> **TASK GOAL**
Drop every picture. Then return, exactly, the lines from the beginning of the listing below through the one containing "return z, dx * calm, dy * calm".

:: DATA EXCERPT ::

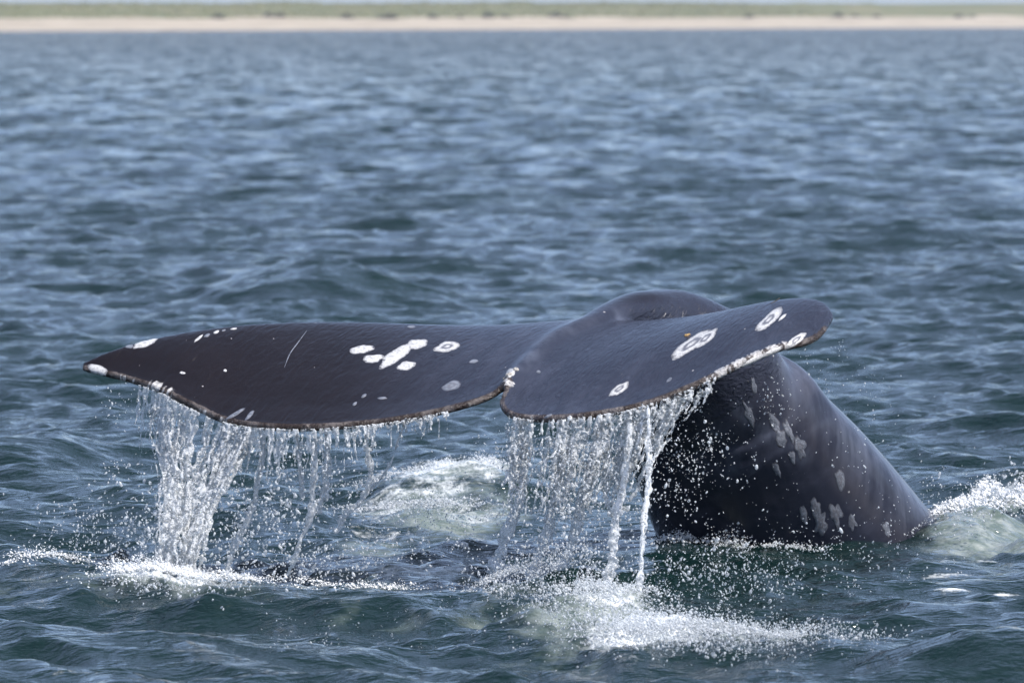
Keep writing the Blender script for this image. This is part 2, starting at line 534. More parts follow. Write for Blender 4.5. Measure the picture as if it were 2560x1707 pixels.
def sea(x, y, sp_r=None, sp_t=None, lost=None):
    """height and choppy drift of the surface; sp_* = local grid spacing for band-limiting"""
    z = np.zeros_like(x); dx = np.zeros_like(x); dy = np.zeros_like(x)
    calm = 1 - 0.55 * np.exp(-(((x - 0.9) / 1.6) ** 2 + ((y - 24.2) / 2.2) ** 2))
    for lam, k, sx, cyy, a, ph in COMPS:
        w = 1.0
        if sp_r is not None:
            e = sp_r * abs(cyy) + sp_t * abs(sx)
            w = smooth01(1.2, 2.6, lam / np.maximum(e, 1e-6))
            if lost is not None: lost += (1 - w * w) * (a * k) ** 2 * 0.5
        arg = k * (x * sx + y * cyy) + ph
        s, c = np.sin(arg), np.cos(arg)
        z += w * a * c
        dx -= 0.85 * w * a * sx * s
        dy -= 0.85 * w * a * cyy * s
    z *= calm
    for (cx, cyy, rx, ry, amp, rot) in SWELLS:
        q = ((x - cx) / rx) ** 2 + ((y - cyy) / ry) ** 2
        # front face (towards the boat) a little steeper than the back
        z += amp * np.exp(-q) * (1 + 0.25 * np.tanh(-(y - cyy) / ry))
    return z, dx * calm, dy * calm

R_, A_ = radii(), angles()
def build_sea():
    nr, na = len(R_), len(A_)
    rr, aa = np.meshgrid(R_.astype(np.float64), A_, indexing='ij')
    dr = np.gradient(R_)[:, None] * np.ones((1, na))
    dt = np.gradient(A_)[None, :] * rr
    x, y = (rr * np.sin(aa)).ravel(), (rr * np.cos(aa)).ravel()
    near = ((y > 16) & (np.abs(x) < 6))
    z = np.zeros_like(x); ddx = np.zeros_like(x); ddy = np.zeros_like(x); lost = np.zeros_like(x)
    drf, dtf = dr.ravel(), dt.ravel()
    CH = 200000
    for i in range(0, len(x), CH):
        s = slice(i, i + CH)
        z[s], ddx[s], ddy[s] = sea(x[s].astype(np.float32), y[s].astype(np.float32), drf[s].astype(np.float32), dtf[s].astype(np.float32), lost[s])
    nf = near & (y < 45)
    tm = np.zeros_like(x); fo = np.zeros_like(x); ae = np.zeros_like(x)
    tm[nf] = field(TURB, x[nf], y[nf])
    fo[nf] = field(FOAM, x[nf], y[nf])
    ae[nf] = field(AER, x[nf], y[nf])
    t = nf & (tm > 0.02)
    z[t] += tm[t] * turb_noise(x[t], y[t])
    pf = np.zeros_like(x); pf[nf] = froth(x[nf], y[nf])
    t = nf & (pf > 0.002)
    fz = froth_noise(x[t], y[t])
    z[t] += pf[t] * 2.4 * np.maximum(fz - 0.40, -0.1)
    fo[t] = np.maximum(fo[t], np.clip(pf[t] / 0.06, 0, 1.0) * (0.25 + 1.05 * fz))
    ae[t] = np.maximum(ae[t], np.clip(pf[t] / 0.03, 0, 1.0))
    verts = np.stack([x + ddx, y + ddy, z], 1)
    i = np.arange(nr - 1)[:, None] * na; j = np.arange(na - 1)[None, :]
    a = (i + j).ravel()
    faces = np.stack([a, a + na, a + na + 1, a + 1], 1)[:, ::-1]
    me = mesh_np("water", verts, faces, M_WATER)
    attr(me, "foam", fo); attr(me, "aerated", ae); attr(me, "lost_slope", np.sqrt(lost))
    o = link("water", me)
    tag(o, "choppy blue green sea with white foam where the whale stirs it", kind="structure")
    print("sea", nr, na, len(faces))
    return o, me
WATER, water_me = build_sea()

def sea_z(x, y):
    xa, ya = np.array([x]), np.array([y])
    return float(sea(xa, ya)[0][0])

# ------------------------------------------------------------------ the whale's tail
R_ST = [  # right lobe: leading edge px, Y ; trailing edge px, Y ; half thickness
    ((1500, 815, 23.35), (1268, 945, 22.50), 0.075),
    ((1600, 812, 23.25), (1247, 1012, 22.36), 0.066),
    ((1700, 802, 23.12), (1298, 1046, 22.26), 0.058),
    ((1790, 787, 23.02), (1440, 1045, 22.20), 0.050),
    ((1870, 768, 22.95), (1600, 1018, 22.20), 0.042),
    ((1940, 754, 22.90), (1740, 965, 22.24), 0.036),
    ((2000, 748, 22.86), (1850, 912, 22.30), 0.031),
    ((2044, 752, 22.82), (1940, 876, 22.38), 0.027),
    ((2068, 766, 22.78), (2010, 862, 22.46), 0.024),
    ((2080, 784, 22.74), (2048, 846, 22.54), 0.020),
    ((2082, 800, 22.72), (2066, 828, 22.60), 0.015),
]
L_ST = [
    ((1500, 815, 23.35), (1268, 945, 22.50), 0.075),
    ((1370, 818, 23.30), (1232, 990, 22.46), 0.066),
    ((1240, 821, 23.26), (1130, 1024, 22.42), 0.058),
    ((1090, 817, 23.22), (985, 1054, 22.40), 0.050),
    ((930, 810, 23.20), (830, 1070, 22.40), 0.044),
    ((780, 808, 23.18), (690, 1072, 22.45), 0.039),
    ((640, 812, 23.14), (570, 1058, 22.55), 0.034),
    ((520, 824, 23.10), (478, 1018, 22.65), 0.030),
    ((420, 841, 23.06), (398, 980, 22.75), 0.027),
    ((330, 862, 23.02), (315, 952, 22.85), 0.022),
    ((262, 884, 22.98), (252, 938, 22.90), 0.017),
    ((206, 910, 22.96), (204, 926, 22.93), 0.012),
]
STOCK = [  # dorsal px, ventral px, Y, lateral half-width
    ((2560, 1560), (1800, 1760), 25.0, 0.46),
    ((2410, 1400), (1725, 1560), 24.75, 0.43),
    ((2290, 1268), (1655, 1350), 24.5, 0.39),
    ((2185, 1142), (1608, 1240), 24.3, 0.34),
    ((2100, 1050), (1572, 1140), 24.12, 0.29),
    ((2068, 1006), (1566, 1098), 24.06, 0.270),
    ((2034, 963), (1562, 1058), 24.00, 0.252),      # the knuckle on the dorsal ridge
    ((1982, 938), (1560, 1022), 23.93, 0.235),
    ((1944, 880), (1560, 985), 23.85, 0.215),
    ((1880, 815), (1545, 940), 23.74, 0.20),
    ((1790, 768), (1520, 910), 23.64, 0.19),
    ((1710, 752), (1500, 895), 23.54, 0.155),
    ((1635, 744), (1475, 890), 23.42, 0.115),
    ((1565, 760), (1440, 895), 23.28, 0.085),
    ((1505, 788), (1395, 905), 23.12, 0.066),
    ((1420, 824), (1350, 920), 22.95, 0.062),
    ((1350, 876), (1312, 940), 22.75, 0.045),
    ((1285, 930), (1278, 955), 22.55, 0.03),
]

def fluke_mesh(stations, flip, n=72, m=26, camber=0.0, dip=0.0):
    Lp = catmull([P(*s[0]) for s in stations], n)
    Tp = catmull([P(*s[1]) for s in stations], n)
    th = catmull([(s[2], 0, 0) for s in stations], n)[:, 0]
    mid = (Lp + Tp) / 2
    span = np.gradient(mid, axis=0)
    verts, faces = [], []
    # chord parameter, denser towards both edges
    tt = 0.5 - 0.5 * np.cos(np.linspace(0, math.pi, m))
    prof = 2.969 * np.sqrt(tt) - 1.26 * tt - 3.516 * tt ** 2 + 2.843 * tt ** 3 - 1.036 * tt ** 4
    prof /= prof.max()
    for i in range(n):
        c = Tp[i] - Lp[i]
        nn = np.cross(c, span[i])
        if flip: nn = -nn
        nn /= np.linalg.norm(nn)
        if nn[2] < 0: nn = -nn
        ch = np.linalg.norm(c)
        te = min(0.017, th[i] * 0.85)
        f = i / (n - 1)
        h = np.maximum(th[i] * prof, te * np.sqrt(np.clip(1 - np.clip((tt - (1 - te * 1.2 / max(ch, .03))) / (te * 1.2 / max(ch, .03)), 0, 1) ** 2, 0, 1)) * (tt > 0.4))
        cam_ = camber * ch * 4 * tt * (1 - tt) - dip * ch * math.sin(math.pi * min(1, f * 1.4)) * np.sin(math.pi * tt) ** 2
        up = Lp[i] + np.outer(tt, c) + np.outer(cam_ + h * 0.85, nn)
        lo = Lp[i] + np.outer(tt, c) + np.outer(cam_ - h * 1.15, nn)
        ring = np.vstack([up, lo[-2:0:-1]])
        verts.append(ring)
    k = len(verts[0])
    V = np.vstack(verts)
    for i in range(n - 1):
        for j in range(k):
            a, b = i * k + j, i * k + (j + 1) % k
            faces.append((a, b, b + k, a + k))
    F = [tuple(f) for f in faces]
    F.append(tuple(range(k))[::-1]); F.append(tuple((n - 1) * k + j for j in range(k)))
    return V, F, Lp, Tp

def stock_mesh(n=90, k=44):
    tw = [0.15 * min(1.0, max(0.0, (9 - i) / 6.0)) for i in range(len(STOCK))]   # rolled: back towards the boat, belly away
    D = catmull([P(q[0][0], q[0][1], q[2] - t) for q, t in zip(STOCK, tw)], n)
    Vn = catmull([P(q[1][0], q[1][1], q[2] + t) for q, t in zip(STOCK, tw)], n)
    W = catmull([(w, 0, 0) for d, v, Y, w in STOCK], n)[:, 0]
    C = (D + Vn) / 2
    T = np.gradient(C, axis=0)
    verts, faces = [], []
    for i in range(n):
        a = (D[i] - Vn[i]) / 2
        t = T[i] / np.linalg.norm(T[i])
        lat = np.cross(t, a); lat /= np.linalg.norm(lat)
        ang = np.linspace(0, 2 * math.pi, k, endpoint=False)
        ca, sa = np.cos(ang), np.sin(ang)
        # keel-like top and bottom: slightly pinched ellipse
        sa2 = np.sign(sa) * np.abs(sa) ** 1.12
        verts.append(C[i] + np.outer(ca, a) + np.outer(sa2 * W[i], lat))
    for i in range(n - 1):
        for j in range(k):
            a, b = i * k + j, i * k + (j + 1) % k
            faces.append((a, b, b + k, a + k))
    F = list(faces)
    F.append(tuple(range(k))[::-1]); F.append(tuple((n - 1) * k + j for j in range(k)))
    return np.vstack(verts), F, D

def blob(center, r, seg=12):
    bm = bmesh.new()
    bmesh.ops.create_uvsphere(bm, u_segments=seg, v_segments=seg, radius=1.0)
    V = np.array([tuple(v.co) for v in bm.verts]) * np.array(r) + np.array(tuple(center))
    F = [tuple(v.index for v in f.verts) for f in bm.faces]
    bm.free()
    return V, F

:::

> **RESULT**
Keep writing the Blender script for this image. This is part 2, starting at line 534. More parts follow. Write for Blender 4.5. Measure the picture as if it were 2560x1707 pixels.
def sea(x, y, sp_r=None, sp_t=None, lost=None):
    """height and choppy drift of the surface; sp_* = local grid spacing for band-limiting"""
    z = np.zeros_like(x); dx = np.zeros_like(x); dy = np.zeros_like(x)
    calm = 1 - 0.55 * np.exp(-(((x - 0.9) / 1.6) ** 2 + ((y - 24.2) / 2.2) ** 2))
    for lam, k, sx, cyy, a, ph in COMPS:
        w = 1.0
        if sp_r is not None:
            e = sp_r * abs(cyy) + sp_t * abs(sx)
            w = smooth01(1.2, 2.6, lam / np.maximum(e, 1e-6))
            if lost is not None: lost += (1 - w * w) * (a * k) ** 2 * 0.5
        arg = k * (x * sx + y * cyy) + ph
        s, c = np.sin(arg), np.cos(arg)
        z += w * a * c
        dx -= 0.85 * w * a * sx * s
        dy -= 0.85 * w * a * cyy * s
    z *= calm
    for (cx, cyy, rx, ry, amp, rot) in SWELLS:
        q = ((x - cx) / rx) ** 2 + ((y - cyy) / ry) ** 2
        # front face (towards the boat) a little steeper than the back
        z += amp * np.exp(-q) * (1 + 0.25 * np.tanh(-(y - cyy) / ry))
    return z, dx * calm, dy * calm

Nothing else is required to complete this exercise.